VOICEOVER – Blackness followed.  LeeAnn saw but dimly that she was floating in a thick soup of black, of extreme heat, then extreme cold, nothing in between.  Much time passed.  Material things waned.  And no string was seen or felt, not even a tickle, or a suggestion of one.  She made feeble efforts to locate materials to make her own string and expected God to do the rest like He used to, but nothing was happening.  She guessed feeble didn’t cut it anymore, not now that she was no longer young and stupid.  She was waiting for a miracle to happen.  She felt relatively sure that she’d know it if she saw it…

 

 

 

 

PHOTO CREDIT:

 

 

Woman on park bench with dog, titled “devotion,” subtitled, “To my first pet, Birba”  http://flickr.com/photos/58647476@N00/2053347832  from MadMärk’s photostream.  See more of MadMärk’s work at http://flickr.com/photos/madmark/.

 

10 responses to “The miracle vignettes

  1. Each is a different, well-written story unto itself, yet each character is waiting for the same thing. I think this might be what’s wrong with the world today. I wanted to tell them to get off their backside and make their miracle happen. I love the way the pictures you choose help tell the story. By the way, I think I used to date Rachele’s guy! :)
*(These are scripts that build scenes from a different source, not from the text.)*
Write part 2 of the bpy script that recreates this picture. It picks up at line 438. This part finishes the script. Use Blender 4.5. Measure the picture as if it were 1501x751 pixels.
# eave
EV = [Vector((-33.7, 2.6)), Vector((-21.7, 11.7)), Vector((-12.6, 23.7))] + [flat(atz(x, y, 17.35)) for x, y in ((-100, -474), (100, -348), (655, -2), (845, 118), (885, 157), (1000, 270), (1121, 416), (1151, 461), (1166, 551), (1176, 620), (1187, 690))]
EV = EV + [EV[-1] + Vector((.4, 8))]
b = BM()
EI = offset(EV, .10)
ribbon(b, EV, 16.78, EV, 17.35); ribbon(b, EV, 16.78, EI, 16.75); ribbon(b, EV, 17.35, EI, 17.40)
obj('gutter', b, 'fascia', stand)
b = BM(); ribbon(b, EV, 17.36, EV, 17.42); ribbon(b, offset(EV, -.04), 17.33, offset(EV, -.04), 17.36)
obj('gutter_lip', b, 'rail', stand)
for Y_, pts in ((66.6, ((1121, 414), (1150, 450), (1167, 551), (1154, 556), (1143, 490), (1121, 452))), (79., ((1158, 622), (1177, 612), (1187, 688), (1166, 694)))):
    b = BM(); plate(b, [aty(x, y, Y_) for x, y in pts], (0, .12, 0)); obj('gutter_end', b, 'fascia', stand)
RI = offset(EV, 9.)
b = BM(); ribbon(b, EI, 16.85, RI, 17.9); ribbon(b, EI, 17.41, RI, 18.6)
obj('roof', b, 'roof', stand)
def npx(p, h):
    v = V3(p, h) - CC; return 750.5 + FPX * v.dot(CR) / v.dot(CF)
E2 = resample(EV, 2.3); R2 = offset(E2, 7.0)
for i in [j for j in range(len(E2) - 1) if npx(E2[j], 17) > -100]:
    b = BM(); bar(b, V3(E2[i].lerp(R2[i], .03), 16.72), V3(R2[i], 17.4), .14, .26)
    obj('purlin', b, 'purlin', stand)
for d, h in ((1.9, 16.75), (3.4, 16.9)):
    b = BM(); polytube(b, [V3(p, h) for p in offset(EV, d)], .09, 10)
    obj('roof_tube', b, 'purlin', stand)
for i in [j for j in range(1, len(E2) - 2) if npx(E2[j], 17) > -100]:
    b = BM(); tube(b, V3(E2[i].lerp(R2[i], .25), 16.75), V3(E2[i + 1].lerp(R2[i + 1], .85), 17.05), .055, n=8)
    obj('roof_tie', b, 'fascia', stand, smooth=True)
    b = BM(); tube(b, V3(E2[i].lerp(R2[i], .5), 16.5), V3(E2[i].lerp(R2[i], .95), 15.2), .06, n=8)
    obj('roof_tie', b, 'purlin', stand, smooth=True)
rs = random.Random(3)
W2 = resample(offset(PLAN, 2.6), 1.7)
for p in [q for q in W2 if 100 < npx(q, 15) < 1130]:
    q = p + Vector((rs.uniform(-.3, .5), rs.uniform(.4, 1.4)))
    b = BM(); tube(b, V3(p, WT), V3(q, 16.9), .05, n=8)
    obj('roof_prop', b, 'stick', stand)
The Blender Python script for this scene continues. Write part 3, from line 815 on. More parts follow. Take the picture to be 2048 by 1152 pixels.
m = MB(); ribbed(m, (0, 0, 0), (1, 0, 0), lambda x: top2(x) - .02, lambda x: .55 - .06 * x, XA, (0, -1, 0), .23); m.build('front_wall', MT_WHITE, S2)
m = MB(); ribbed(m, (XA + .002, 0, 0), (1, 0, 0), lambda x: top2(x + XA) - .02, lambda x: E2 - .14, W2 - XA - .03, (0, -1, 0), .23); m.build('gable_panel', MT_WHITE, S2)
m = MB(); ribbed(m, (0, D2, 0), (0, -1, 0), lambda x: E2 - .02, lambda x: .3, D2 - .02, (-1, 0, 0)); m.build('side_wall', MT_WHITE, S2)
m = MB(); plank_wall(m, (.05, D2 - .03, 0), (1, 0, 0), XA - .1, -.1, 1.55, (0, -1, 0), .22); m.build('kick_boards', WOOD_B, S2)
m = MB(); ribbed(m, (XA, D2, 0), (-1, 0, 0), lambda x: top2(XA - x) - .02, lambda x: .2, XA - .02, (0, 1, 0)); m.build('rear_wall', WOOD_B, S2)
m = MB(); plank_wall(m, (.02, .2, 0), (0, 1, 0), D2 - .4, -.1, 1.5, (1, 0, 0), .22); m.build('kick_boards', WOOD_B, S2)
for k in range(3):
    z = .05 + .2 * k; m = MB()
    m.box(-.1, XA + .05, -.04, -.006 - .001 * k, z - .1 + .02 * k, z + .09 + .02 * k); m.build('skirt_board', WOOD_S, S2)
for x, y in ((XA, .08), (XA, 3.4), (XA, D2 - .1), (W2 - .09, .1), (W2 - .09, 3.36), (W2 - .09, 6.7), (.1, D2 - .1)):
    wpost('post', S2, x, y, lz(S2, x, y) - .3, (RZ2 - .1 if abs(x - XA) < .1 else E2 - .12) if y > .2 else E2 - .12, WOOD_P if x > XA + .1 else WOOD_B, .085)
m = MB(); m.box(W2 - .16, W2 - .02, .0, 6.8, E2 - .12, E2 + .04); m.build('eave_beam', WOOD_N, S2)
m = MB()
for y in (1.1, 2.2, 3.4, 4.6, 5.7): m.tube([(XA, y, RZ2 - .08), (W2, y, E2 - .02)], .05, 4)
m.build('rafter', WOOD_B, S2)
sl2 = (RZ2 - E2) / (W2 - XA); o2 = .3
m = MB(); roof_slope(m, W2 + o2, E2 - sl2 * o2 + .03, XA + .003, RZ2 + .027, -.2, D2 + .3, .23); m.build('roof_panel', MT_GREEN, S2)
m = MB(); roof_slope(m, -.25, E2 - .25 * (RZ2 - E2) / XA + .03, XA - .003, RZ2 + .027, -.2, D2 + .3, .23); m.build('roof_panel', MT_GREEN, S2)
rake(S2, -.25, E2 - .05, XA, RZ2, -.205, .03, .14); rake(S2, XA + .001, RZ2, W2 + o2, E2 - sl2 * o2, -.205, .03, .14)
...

  2. Hi BJ! Wow, you got here fast! I love it!
    So the miracle thing, I agree, it seems a globally human problem, waiting for something to happen. I’m majorly guilty of it. That’s why I wrote about it, to exorcise it, to sizzle it in holy water, to rid myself of that nasty demon from the lowest pit of hell!
    I appreciate your mention of the photos. I go by feel, choosing them very carefully.
    And I got such a kick out of the Rachele’s guy bit. Gross, eh? I love to do the Faulkner thing and serve up a gritty scene from the rawness of humanity ;-)
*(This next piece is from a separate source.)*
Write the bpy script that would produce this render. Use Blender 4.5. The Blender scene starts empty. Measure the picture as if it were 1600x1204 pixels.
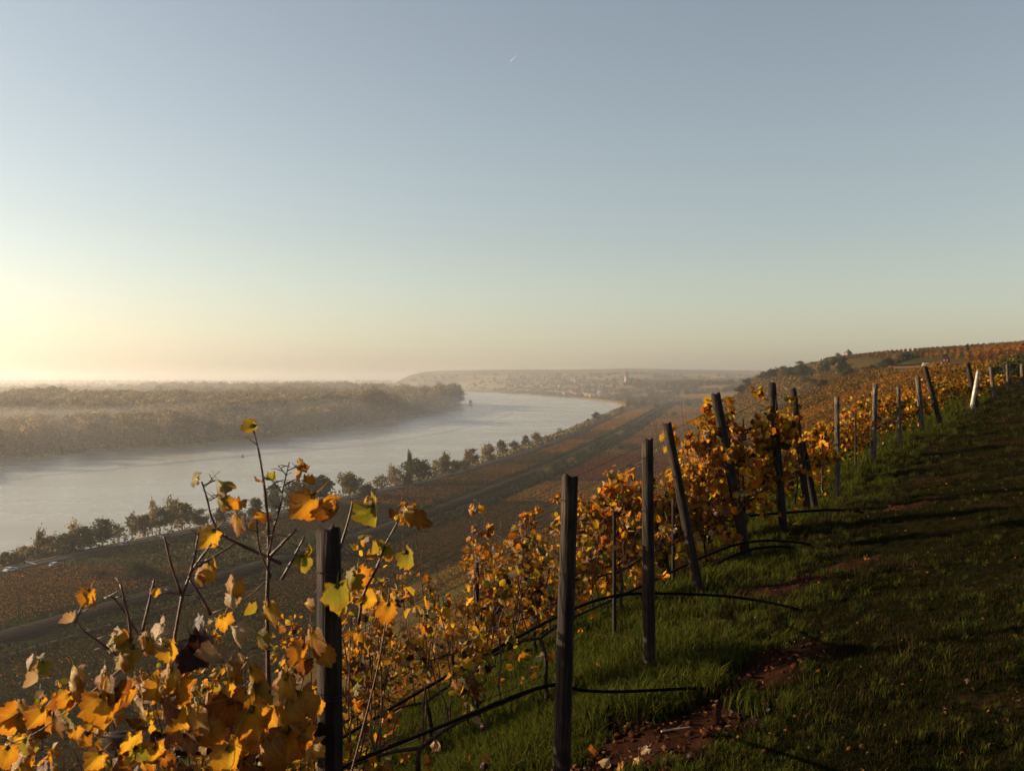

  3. I remembered the song from Natural Born Killers called Waiting for the Miracle by Leonard Cohen.. very well written :) Could be made into an Alejandro González Iñárritu-type film.. ;)

  4. Really good to hear from you, Drumster, after all that’s been going on where you’re at : )
    And what would we do without comments? You’ve shot past a blind spot and extended the scope of the dimension here, made me wonder where in my head that song was and where your other thoughts were when I was writing this. “I’ve been waiting night and day. I didn’t see the time, I waited half my life away…but I was waiting for the miracle, for the miracle to come.” Perfecto. For the record, for posterity, I’ve got to set the links up here to the trailer, the whole song, and the lyrics. Just because :-)
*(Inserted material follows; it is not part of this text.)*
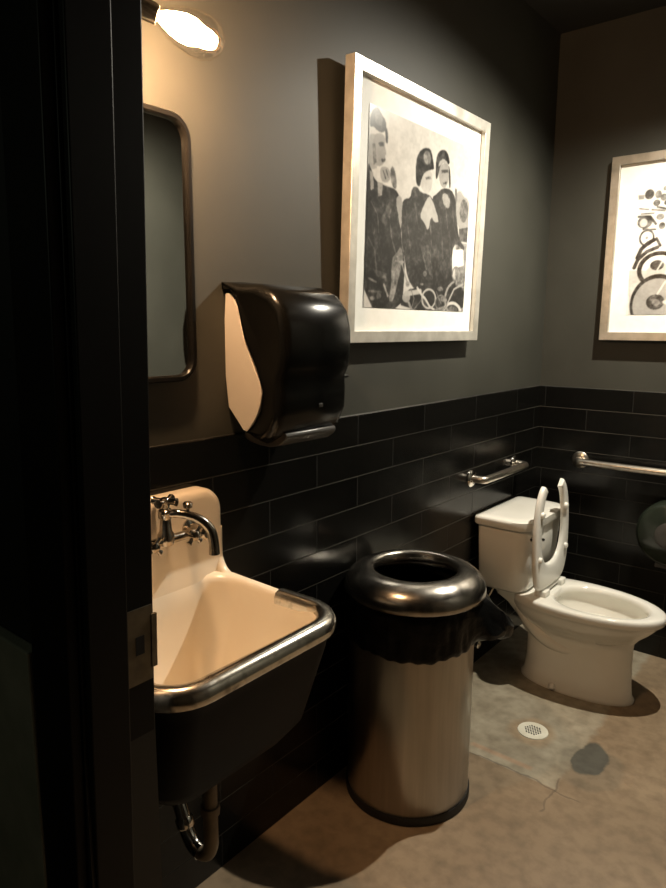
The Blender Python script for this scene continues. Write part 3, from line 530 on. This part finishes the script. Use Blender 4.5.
# ---------------------------------------------------------------- sink
SY0, SY1 = -2.575, -2.078; sx = .018
sk = thing('wall_sink', 'cream enamel wall-mounted utility sink with high splashback and worn chrome rim', 'sink', (.0, -2.345, .87))
def lift(x):
    q = max(0, 1-(x-.03)/.20); return .012*q*q+.018*max(0, 1-x/.43)
YM = (SY0+SY1)/2
def tap(x, y): return YM+(y-YM)*(1-.115*max(0, 1-x/.36))     # the sides close in towards the wall
def sring(x0, x1, y0, y1, r, z, L=0): return [(x, tap(x, y), z+(lift(x) if L else 0)) for x, y in rrect(x0, x1, y0, y1, r, 10)]
b = BM()
rings = [sring(.03, .30, SY0+.10, SY1-.10, .06, .562), sring(.02, .325, SY0+.07, SY1-.07, .07, .576), sring(.012, .355, SY0+.04, SY1-.035, .07, .62), sring(.006, .405, SY0+.018, SY1-.014, .07, .80), sring(.004, .418, SY0+.008, SY1-.008, .09, .838),
         sring(.004, .425, SY0, SY1, .092, .846, 1), sring(.004, .428, SY0-.003, SY1+.003, .094, .854, 1), sring(.004, .423, SY0+.002, SY1-.002, .092, .864, 1), sring(.010, .412, SY0+.010, SY1-.010, .088, .868, 1), sring(.040, .396, SY0+.024, SY1-.024, .080, .864, 1),
         sring(.049, .385, SY0+.034, SY1-.034, .075, .850, 1), sring(.0495, .378, SY0+.04, SY1-.04, .072, .82), sring(.053, .335, SY0+.07, SY1-.075, .06, .66), sring(.075, .315, SY0+.09, SY1-.095, .06, .605), sring(.11, .28, SY0+.13, SY1-.13, .05, .592)]
loft(b, rings, mis=[1, 1, 1, 1, 0, 0, 0, 0, 0, 0, 0, 0, 0, 0, 0])
for f in b.faces:
    pass
bas = part('basin', b, [M['sinkin'], M['sinkout']], sk, angle=70)
# splashback: lofted slab with rounded top corners and soft edge, flaring into the rim
b = BM()
def sp_out(ins, n=10):
    r = .058-ins*.3; y0, y1, z0, z1 = tap(0, SY0)+ins, tap(0, SY1)-ins, .862, 1.106-ins
    p = [(y1-.0, z0)]
    p += [(y1-r+r*math.cos(PI/2*k/n), z1-r+r*math.sin(PI/2*k/n)) for k in range(n+1)]
    p += [(y0+r+r*math.cos(PI/2+PI/2*k/n), z1-r+r*math.sin(PI/2+PI/2*k/n)) for k in range(n+1)]
    p += [(y0, z0)]; return p
loft(b, [[(x, y, z) for y, z in sp_out(i_)] for x, i_ in ((.002, .0), (.030, .0), (.040, .003), (.046, .010), (.048, .020))])
part('splashback', b, M['sinkin'], sk, angle=60)
# coves where splashback meets the side rims: a rounded roll sweeping down from splashback to rim
for sg, yc in ((1, SY1-.0165), (-1, SY0+.0165)):
    b = BM(); P = [(.030, 1.00)]
    for k in range(13):
        a = PI/2*k/12; P.append((.030+.060*(1-math.cos(a)), .935-.066*math.sin(a)))
    P += [(.125, .862), (.16, .850)]
    tube(b, [(x, tap(x, yc), z) for x, z in P], [.017]*(len(P)-2)+[.014, .006], n=18)
    part('rim_cove', b, M['sinkin'], sk, angle=80)
    b = BM(); prism(b, [(x, z) for x, z in P[1:-2]]+[(.09, .85), (.01, .85), (.01, .94)], -.015, .015, lambda a_, c_, h: (a_, tap(a_, yc)+h, c_))
    part('cove_web', b, M['sinkin'], sk, angle=80)
# chrome rim guard: swept section round the front of the rim
b = BM()
path = []
xr, yr0, yr1, rc = .413, SY0+.012, SY1-.012, .086
path.append((.235, yr1)); path.append((.28, yr1))
for k in range(9): a = PI/2-PI/2*k/8; path.append((xr-rc+rc*math.cos(a), yr1-rc+rc*math.sin(a)))
for k in range(9): a = -PI/2*k/8; path.append((xr-rc+rc*math.cos(a), yr0+rc+rc*math.sin(a)))
path.append((.28, yr0)); path.append((.235, yr0))
sec = [(-.022, .846), (-.0225, .862), (-.018, .872), (-.006, .877), (.008, .876), (.017, .868), (.0215, .858), (.022, .848), (.019, .841), (.010, .840)]
V = []
for i, (x, y) in enumerate(path):
    a_, c_ = path[max(i-1, 0)], path[min(i+1, len(path)-1)]; dx, dy = c_[0]-a_[0], c_[1]-a_[1]; L_ = math.hypot(dx, dy); nx_, ny_ = -dy/L_, dx/L_
    V.append([b.verts.new((x+nx_*s, tap(x, y)+ny_*s, z+.014*max(0, 1-x/.43))) for s, z in [(-q[0]*-1, q[1]) for q in sec]])
loftrings(b, V); b.faces.new(V[0][::-1]); b.faces.new(V[-1])
rgd = part('rim_guard', b, M['oldchrome'], sk, angle=60)
b = BM(); lathe(b, [(.0, 0), (.035, .0), (.036, .002), (.028, .004), (0, .003)], (.195, -2.345, .592), n=32); part('sink_drain', b, M['chrome'], sk)

# faucet
fc = thing('faucet', 'old chrome wall faucet with curved spout and cross handles on the sink splashback', 'faucet', (.048, -2.33, 1.02))
FYc = -2.305; FX = .080
b = BM()
for y in (FYc+.095, FYc-.095):
    lathe(b, [(.026, 0), (.025, .005), (.014, .010), (.013, .035), (.017, .037), (.017, .060), (.012, .065)], (.046, y, 1.020), (1, 0, 0), 24)
tube(b, [(FX, FYc-.095, 1.020), (FX, FYc+.095, 1.020)], .0105, n=14)
lathe(b, [(.016, -.014), (.019, -.006), (.019, .01), (.014, .018), (.012, .045), (.016, .050), (.016, .066), (.009, .072), (0, .073)], (FX, FYc, 1.024), (0, 0, 1), 20)
part('body', b, M['faucet'], fc)
b = BM(); tube(b, [(FX, FYc, 1.075), (FX+.012, FYc+.008, 1.084), (FX+.035, FYc+.035, 1.078), (FX+.055, FYc+.058, 1.064), (FX+.070, FYc+.072, 1.040), (FX+.074, FYc+.075, 1.010), (FX+.074, FYc+.075, .985)], [.0095, .0095, .010, .011, .0115, .0115, .0125], n=16, smooth=2)
spt = part('spout', b, M['faucet'], fc)
b = BM(); lathe(b, [(.004, -.012), (.004, .012), (.010, .015), (.011, .024), (.007, .028), (0, .029)], (FX+.035, FYc+.035, 1.080), (0, 0, 1), 16)
sub('spout_knob', b, M['faucet'], spt)
def handle(y, z, x):
    b = BM(); lathe(b, [(.008, 0), (.009, .01), (.011, .02), (.011, .03), (.006, .034), (0, .035)], (x, y, z), (1, 0, 0), 16)
    for a in (PI/4, 3*PI/4, 5*PI/4, 7*PI/4):
        tube(b, [(x+.022, y, z), (x+.022, y+.018*math.cos(a), z+.018*math.sin(a)), (x+.022, y+.023*math.cos(a), z+.023*math.sin(a))], [.0045, .005, .007], n=10)
    return b
for y in (FYc+.055, FYc-.055): part('cross_handle', handle(y, 1.024, FX+.008), M['faucet'], fc)
b = BM(); lathe(b, [(.009, 0), (.011, .008), (.013, .02), (.008, .026), (0, .027)], (FX, FYc, 1.092), (0, 0, 1), 16)
for a in (.4, .4+PI/2, .4+PI, .4+3*PI/2): tube(b, [(FX, FYc, 1.110), (FX+.022*math.cos(a), FYc+.022*math.sin(a), 1.110), (FX+.029*math.cos(a), FYc+.029*math.sin(a), 1.110)], [.006, .007, .010], n=10)
part('cross_handle', b, M['faucet'], fc)

# trap
tr = thing('sink_trap', 'chrome and dull metal drain trap hanging below the sink', 'pipe', (.235, -2.33, .4))
b = BM(); tube(b, [(.235, -2.33, .564), (.235, -2.33, .385), (.235, -2.33, .345), (.220, -2.33, .318), (.195, -2.33, .312)], .0165, n=16, smooth=2); lathe(b, [(.021, -.01), (.022, .0), (.021, .01)], (.235, -2.33, .44), n=20)
part('tail_pipe', b, M['pipe'], tr)
b = BM(); tube(b, [(.198, -2.33, .312), (.175, -2.33, .316), (.150, -2.33, .34), (.135, -2.33, .385), (.105, -2.33, .43), (.06, -2.33, .447), (.0, -2.33, .447)], [.018, .018, .0175, .0165, .016, .016, .016], n=16, smooth=2)
lathe(b, [(.019, -.012), (.021, -.008), (.021, .008), (.019, .012)], (.143, -2.33, .362), (-.35, 0, 1), 20)
part('trap_bend', b, M['chrome'], tr)

# ---------------------------------------------------------------- mirror
mr = thing('wall_mirror', 'tall black framed mirror with rounded corners above the sink', 'mirror', (0, -2.36, 1.65))
my0, my1, mz0, mz1 = -2.575, -2.155, 1.366, 1.950
def mring(ins, x, n=8): return [(x, y, z) for y, z in rrect(my0+ins, my1-ins, mz0+ins, mz1-ins, .05-ins*.7, n)]
b = BM(); R_ = [mring(0, -.006), mring(0, .022), mring(.003, .026), mring(.011, .026), mring(.014, .022), mring(.014, .010)]
loft(b, R_, caps=(True, False)); part('frame', b, M['black'], mr)
b = BM(); b.faces.new([b.verts.new(p) for p in mring(.013, .014)]); b.faces.new([b.verts.new(p) for p in mring(.013, .010)][::-1])
mgl = BM(); loft(mgl, [mring(.013, .009), mring(.013, .014)]); b.free(); part('mirror_glass', mgl, M['mirror'], mr, smooth=False)

# ---------------------------------------------------------------- wall lamp with clear bulb
wl = thing('wall_lamp', 'glowing bare clear bulb in a dark metal wall lamp above the mirror', 'lamp', (0, -2.36, 2.12))
b = BM(); lathe(b, [(.055, -.007), (.055, .012), (.045, .02), (.0, .022)], (0, -2.38, 2.13), (1, 0, 0), 32); part('back_plate', b, M['oldchrome'], wl)
bd = Vector((.50, .84, -.30)).normalized(); sc0 = BULB-bd*.085
b = BM(); tube(b, [(.015, -2.38, 2.13), (.07, -2.385, 2.145), (.13, -2.395, 2.105), tuple(sc0-bd*.03)], .008, n=12, smooth=2); part('arm', b, M['oldchrome'], wl)
b = BM(); lathe(b, [(.010, -.04), (.018, -.036), (.0195, .0), (.018, .018), (.014, .019), (.014, .0)], sc0, bd, 28); part('socket', b, M['oldchrome'], wl)
b = BM(); lathe(b, [(.014, -.005), (.017, .012), (.027, .03), (.036, .055), (.0405, .08), (.0395, .10), (.031, .12), (.016, .132), (0, .135)], sc0+bd*.01, bd, 40); bl = part('bulb', b, M['glassb'], wl)
b = BM(); lathe(b, [(0, .025), (.010, .03), (.019, .045), (.024, .065), (.024, .085), (.018, .10), (.008, .110), (0, .112)], sc0, bd, 28)  # glowing capsule, made oversized to stand in for the glare round the bulb
sub('glow_core', b, M['glow'], bl)

# ---------------------------------------------------------------- paper towel dispenser
YD0, YD1 = -2.047, -1.785
pd = thing('paper_towel_dispenser', 'black plastic paper towel dispenser with pale side plates on the dark wall', 'dispenser', (0, -1.89, 1.4))
cr = smoothpoly([(-.007, 1.574), (.018, 1.572), (.034, 1.556), (.045, 1.52), (.062, 1.46), (.10, 1.39), (.122, 1.34), (.112, 1.29), (.085, 1.25), (.062, 1.228), (.03, 1.262), (-.007, 1.300)], 1)
b = BM(); prism(b, cr, YD0+.006, YD1-.006, lambda a, c, h: (max(a, -.007), h, c)); part('back_housing', b, M['cream'], pd, smooth=False, bevel=.002)
# cover: loft of inset outlines through Y for rounded shoulders
side = [(-.007, 1.600), (.05, 1.598), (.115, 1.592), (.163, 1.573), (.196, 1.535), (.209, 1.485), (.209, 1.43), (.203, 1.392), (.190, 1.366), (.193, 1.33), (.190, 1.285), (.165, 1.232), (.125, 1.208), (.088, 1.215),
        (.070, 1.232), (.098, 1.255), (.124, 1.292), (.131, 1.34), (.110, 1.394), (.071, 1.464), (.054, 1.522), (.042, 1.562), (.020, 1.581), (-.007, 1.583)]
def inset(p, d):
    c = (.09, 1.41); out = []
    n_ = len(p)
    for i in range(n_):
        a_, c_ = p[i-1], p[(i+1) % n_]; dx, dy = c_[0]-a_[0], c_[1]-a_[1]; L_ = math.hypot(dx, dy)
        k = 1 if 1 <= i <= 13 else 0
        out.append((max(-.007, p[i][0]+dy/L_*d*k), p[i][1]-dx/L_*d*k))
    return out
rg = []
for y, d in ((YD0+.003, .030), (YD0, .026), (YD0+.001, .018), (YD0+.008, .007), (YD0+.020, .0), (YD1-.03, .0), (YD1-.014, .005), (YD1-.003, .014), (YD1, .024)):
    rg.append([(a, y, c) for a, c in inset(side, d)])
bc = BM(); loft(bc, rg); cv = part('cover', bc, M['blackplastic'], pd, angle=55)
b = BM(); prism(b, smoothpoly([(.02, 1.215), (.06, 1.198), (.14, 1.196), (.178, 1.222), (.17, 1.24), (.05, 1.245)], 1), YD0+.035, YD1-.035, lambda a, c, h: (a, h, c)); part('paper_slot', b, M['darkgrey'], pd, bevel=.003)
b = BM(); box(b, .188, .193, -1.91, -1.895, 1.293, 1.303, bev=.001); sub('lock_window', b, M['darkgrey'], cv)
b = BM(); box(b, .15, .168, YD1-.005, YD1+.028, 1.358, 1.366, bev=.002); part('lever', b, M['black'], pd)

# ---------------------------------------------------------------- ceiling spotlights (above the frame of the photograph)
for loc, lab in ((SPOT_A, 'small black ceiling spotlight near the back wall'), (SPOT_B, 'small black ceiling spotlight in the middle of the room')):
    s_ = thing('ceiling_spotlight', lab, 'lamp', (loc[0], loc[1], CH))
    b = BM(); lathe(b, [(.045, 0), (.045, -.015), (.01, -.018), (.01, -.12)], (loc[0], loc[1], CH), n=24); part('mount', b, M['black'], s_)
    b = BM(); lathe(b, [(.0, .09), (.035, .085), (.042, .07), (.046, .012), (.043, .012), (.040, .05), (0, .052)], (loc[0], loc[1], loc[2]), n=32); part('lamp_shade', b, M['black'], s_)
    b = BM(); lathe(b, [(0, .030), (.03, .032), (.037, .045), (0, .047)], (loc[0], loc[1], loc[2]), n=32); part('lamp_face', b, M['lampface'], s_)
  5. Somehow I get the feeling that these women are all related and knew each other briefly, as children, and that their Uncle Bud had said something to them in a not so slightly intoxicated state of mind at a family reunion that forever and always instilled in them the hope (Honey, run and get me one of those beers over there, would you please) and fear (I’ll teach you to say no to me, little girl), that paralyzes so many of us into thinking there is a right way and a wrong way to live. Hope sometimes is not an honest and real hope, but fear of the dark in disguise.

  6. Bass, you’re so hard on Uncle Bud! He always gets all the blame. But, you know, the poor man had his own childhood conditioning to deal with which he not so kindly exerted on the girls and now they’ll exert that and whatever conditioning they got from their parents along to their kids and everyone else they know. Isn’t it great?
    You bring up an excellent point, for sure! But what human among us, besides the few true gurus in the world, have the power to break that spell? And a scary number of us don’t even know it’s a spell that can be broken with some of the hardest work a human can do, to change themselves.
    If you can’t see your hope is fear in disguise, what are you going to do, how are you going to live, but how you do and how you live? That’s what these three women are about. They represent that scary number that wait half their lives away for the miracle to come.
    Christmas prayer: May we all have the power to bust through the conditioning and live free! Amen and Whoohoo :-D

    anno! I’m so glad you like these snippets! And I know why you like them. Because the process of creation was a whole different thing, came from an entirely different place, than the last post, the SS winter’s tale post. I know what it is, and your encouragement is like another bookmark in my brain that reminds me and gives me all the more cause to offer myself up more to that entirely different place. Thanks for that :-)

  7. DOM: Beautiful grey Boddhisattva tryptich of lovely fictions: Mr Bukowski rode hard and put up wet. I’d like to think of all these as spun silver-fire webs from an un-slakeable thirst, but I keep feeling that they come from a smithy’s anvil and that the author takes a pounding too in the process of witness. That’s the Piscean, Boddhisattva, Messiah quandary: dark angel wrestling with dust storms most of us turn a blind eye to, as Joachim’s distant starseed also spares the face. Plenty of steel in this gathering witness, by whom we are all blessed. Mil gracias, hermana.

  8. Well, Paschal, sometimes you write stuff that’s too big to fit little me and I have no idea what to say back. This is one of those times. Picture too much rouge, gum-chewing like there’s no tomorrow, a soiled white apron, a coffee pot in one hand, a hip in the other hand, and in between the smacking, these words, “Honey, I take a pounding just opening my eyes in the morning.” All that just comes down to loving your mystical weaving of words, both in the setting of the rocks and in the flowing around them, and being truly pleased that you found lovely the tryptich. So, no hay problema, hermano :-D

  9. MissA,
    Your words draw truthful pictures of waiting for miracles. Each person waiting, expecting. They expect the unexpected, time after time, when no facts give evidence that something different is possible. They hold on to hope that somehow a miracle will come out of the ether and deservedly grace them with recognition, fame, wealth, anwers. They think they’d know it if they saw it. So well written. Your vignettes are thoughtful, lovely, honest and real.